* **Records to use**
— START —

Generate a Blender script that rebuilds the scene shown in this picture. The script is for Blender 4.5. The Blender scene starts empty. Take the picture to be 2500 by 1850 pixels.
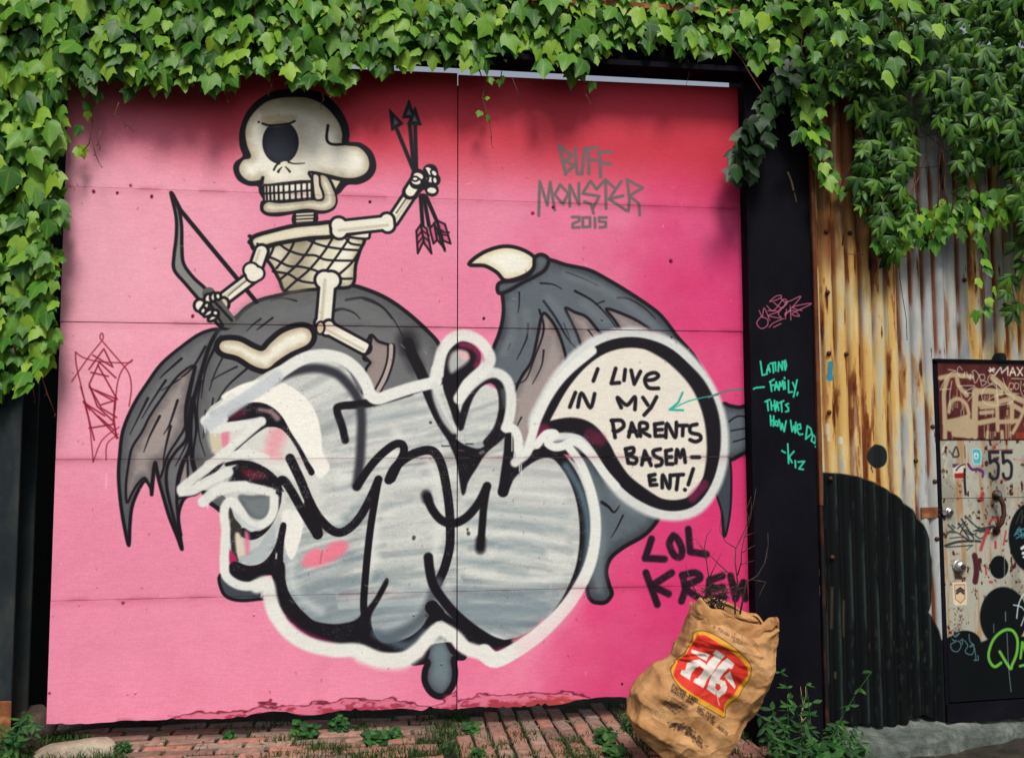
import bpy, bmesh, math, random
import numpy as np
from mathutils import Vector, Matrix, Euler
sc = bpy.context.scene
rnd = random.Random(11)
# ---------------------------------------------------------------- camera
F_PX, CAM_D, CAM_H = 2234.0, 4.2, 1.25
YAW, PIT, ROL = [math.radians(v) for v in (7.7045, 4.2554, -0.1563)]
fw = np.array([math.sin(YAW)*math.cos(PIT), math.cos(YAW)*math.cos(PIT), math.sin(PIT)])
r0 = np.array([math.cos(YAW), -math.sin(YAW), 0.0]); u0 = np.cross(r0, fw)
rt = r0*math.cos(ROL)+u0*math.sin(ROL); up = -r0*math.sin(ROL)+u0*math.cos(ROL)
CAM = np.array([0.0, -CAM_D, CAM_H])
cd = bpy.data.cameras.new('camera'); cam = bpy.data.objects.new('camera', cd); sc.collection.objects.link(cam)
cd.sensor_width = 36; cd.lens = F_PX/2500*36; cd.clip_end = 500; cd.clip_start = .05
cam.matrix_world = Matrix(((rt[0], up[0], -fw[0], CAM[0]), (rt[1], up[1], -fw[1], CAM[1]), (rt[2], up[2], -fw[2], CAM[2]), (0, 0, 0, 1)))
sc.camera = cam
# measuring helpers: where a sight line of the survey photo meets a real plane
def ray(x, y): return fw*F_PX+rt*(x-1250)-up*(y-925)
def on_y(x, y, Y=0.0):
    d = ray(x, y); return CAM+d*((Y+CAM_D)/d[1])
def on_z(x, y, Z=0.0):
    d = ray(x, y); return CAM+d*((Z-CAM_H)/d[2])
WA = math.radians(4.0); WP = np.array([2.03, -0.075, 0.0]); WU = np.array([math.cos(WA), math.sin(WA), 0.0]); WN = np.array([math.sin(WA), -math.cos(WA), 0.0])
def on_w(x, y, off=0.0):            # shed wall plane: returns (distance along wall, height)
    d = ray(x, y); p0 = WP+WN*off; t = np.dot(p0-CAM, WN)/np.dot(d, WN); p = CAM+d*t
    return float(np.dot(p-WP, WU)), float(p[2])
def wpt(s, z, off=0.0): return WP+WU*s+WN*off+np.array([0, 0, z])
# ---------------------------------------------------------------- light
SUN_EL, SUN_AZ = math.radians(53), math.radians(177)      # azimuth clockwise from +Y
w = bpy.data.worlds.new('World'); sc.world = w; w.use_nodes = True
nt = w.node_tree; bg = nt.nodes['Background']; sky = nt.nodes.new('ShaderNodeTexSky')
sky.sky_type = 'NISHITA'; sky.sun_disc = False; sky.sun_elevation = SUN_EL; sky.sun_rotation = SUN_AZ
sky.air_density = 1.0; sky.dust_density = 3.0; sky.ozone_density = .6
hs = nt.nodes.new('ShaderNodeHueSaturation'); hs.inputs['Saturation'].default_value = .45
nt.links.new(sky.outputs[0], hs.inputs['Color']); nt.links.new(hs.outputs[0], bg.inputs[0]); bg.inputs[1].default_value = .08
sd = bpy.data.lights.new('sun', 'SUN'); sun = bpy.data.objects.new('sun', sd); sc.collection.objects.link(sun)
sd.energy = 2.15; sd.angle = math.radians(16); sd.color = (1, .96, .88)
sdir = Vector((math.sin(SUN_AZ)*math.cos(SUN_EL), math.cos(SUN_AZ)*math.cos(SUN_EL), math.sin(SUN_EL)))
sun.rotation_euler = sdir.to_track_quat('Z', 'Y').to_euler()
sc.view_settings.view_transform = 'Standard'; sc.view_settings.look = 'None'; sc.view_settings.gamma = 1
sc.view_settings.use_curve_mapping = False; sc.view_settings.exposure = 0.58
sc.cycles.max_bounces = 6; sc.cycles.diffuse_bounces = 3; sc.cycles.transparent_max_bounces = 8
# ---------------------------------------------------------------- spray-paint rasteriser (numpy only)
def vnoise(h, w, cell_y, cell_x, seed):
    rg = np.random.default_rng(seed)
    gy, gx = int(h / cell_y) + 3, int(w / cell_x) + 3
    g = rg.random((gy, gx)).astype(np.float32)
    y = np.arange(h) / cell_y; x = np.arange(w) / cell_x
    yi = y.astype(int); xi = x.astype(int)
    fy = (y - yi).astype(np.float32); fx = (x - xi).astype(np.float32)
    fy = fy * fy * (3 - 2 * fy); fx = fx * fx * (3 - 2 * fx)
    a = g[yi][:, xi]; b = g[yi][:, xi + 1]; c = g[yi + 1][:, xi]; d = g[yi + 1][:, xi + 1]
    fx = fx[None, :]; fy = fy[:, None]
    return (a * (1 - fx) + b * fx) * (1 - fy) + (c * (1 - fx) + d * fx) * fy

def fbm(h, w, cy, cx, seed, octv=4):
    s = np.zeros((h, w), np.float32); amp = 1; tot = 0
    for i in range(octv):
        s += amp * vnoise(h, w, max(cy / 2**i, 1), max(cx / 2**i, 1), seed + i); tot += amp; amp *= .55
    return s / tot

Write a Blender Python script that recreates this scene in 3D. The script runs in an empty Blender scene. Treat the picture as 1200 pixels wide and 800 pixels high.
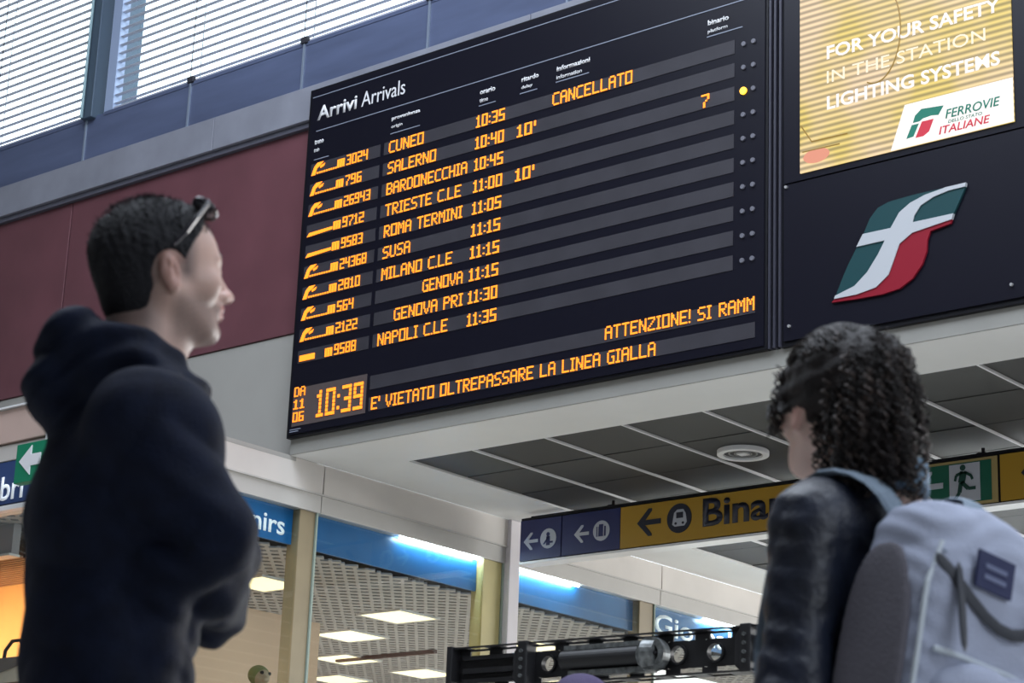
import bpy, bmesh, math, random
import numpy as np
from mathutils import Vector, Matrix
random.seed(7); rng = np.random.default_rng(7)
PI = math.pi
S = bpy.context.scene
COL = S.collection

# ------------------------------------------------------------------ camera
YAW, PITCH, ROLL, FPX = 0.70702, 0.29667, 0.04053, 2538.4
cy, sy, cp, sp, cr, sr = math.cos(YAW), math.sin(YAW), math.cos(PITCH), math.sin(PITCH), math.cos(ROLL), math.sin(ROLL)
fwd = Vector((-cp*sy, cp*cy, sp)); right = Vector((cy, sy, 0)); up = right.cross(fwd)
r2 = right*cr + up*sr; u2 = up*cr - right*sr
cam = bpy.data.cameras.new('camera'); camo = bpy.data.objects.new('camera', cam); COL.objects.link(camo)
cam.sensor_width = 36; cam.lens = FPX/1200*36; cam.clip_start = .05; cam.clip_end = 300
m3 = Matrix((r2, u2, -fwd)).transposed()
camo.matrix_world = Matrix.Translation((0, 0, .6)) @ m3.to_4x4()
cam.dof.use_dof = True; cam.dof.focus_distance = 14.5; cam.dof.aperture_fstop = 9
S.camera = camo
S.view_settings.view_transform = 'Standard'; S.view_settings.look = 'None'
S.view_settings.gamma = 1; S.view_settings.use_curve_mapping = False
S.view_settings.exposure = 0.0

# ------------------------------------------------------------------ sky and large lights
w = bpy.data.worlds.new('sky'); S.world = w; w.use_nodes = True
bg = w.node_tree.nodes['Background']; bg.inputs[0].default_value = (.80, .90, 1, 1); bg.inputs[1].default_value = 4.0

def area(name, loc, rot, sx, sy_, power, col):
    l = bpy.data.lights.new(name, 'AREA'); l.shape = 'RECTANGLE'; l.size = sx; l.size_y = sy_
    l.energy = power; l.color = col
    o = bpy.data.objects.new(name, l); COL.objects.link(o); o.location = loc; o.rotation_euler = rot
    return o
area('hall_skylight', (-3.5, 4.2, 10.75), (0, 0, 0), 15, 7, 2000, (.80, .88, 1))
area('side_face_fill', (8.8, 2.5, 6.2), (0, math.radians(90), 0), 5, 9, 620, (.84, .91, 1))  # added fill that brightens the faces from the right; the wall is solid
area('orange_wall_fill', (-12.6, 8.42, 2.75), (math.radians(80), 0, 0), 3, .25, 30, (1, .70, .42))  # added warm fill that makes the orange shop wall glow
area('shop_upward_fill', (-12.6, 12.5, 1.3), (PI, 0, 0), 4, 8, 95, (1, .92, .82))  # added upward fill for the shop ceiling; no counter is modelled
area('platform_daylight', (-3, 27.5, 2.6), (math.radians(-90), 0, 0), 16, 5, 3600, (1, .97, .93))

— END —

* **Problem to solve**
Only the lines from the one with "Write a Blender" down to the one with "COL = S.collection" belong in your copy, both ends included; write them out exactly and skip any pictures.

* **Written solution**
Write a Blender Python script that recreates this scene in 3D. The script runs in an empty Blender scene. Treat the picture as 1200 pixels wide and 800 pixels high.
import bpy, bmesh, math, random
import numpy as np
from mathutils import Vector, Matrix
random.seed(7); rng = np.random.default_rng(7)
PI = math.pi
S = bpy.context.scene
COL = S.collection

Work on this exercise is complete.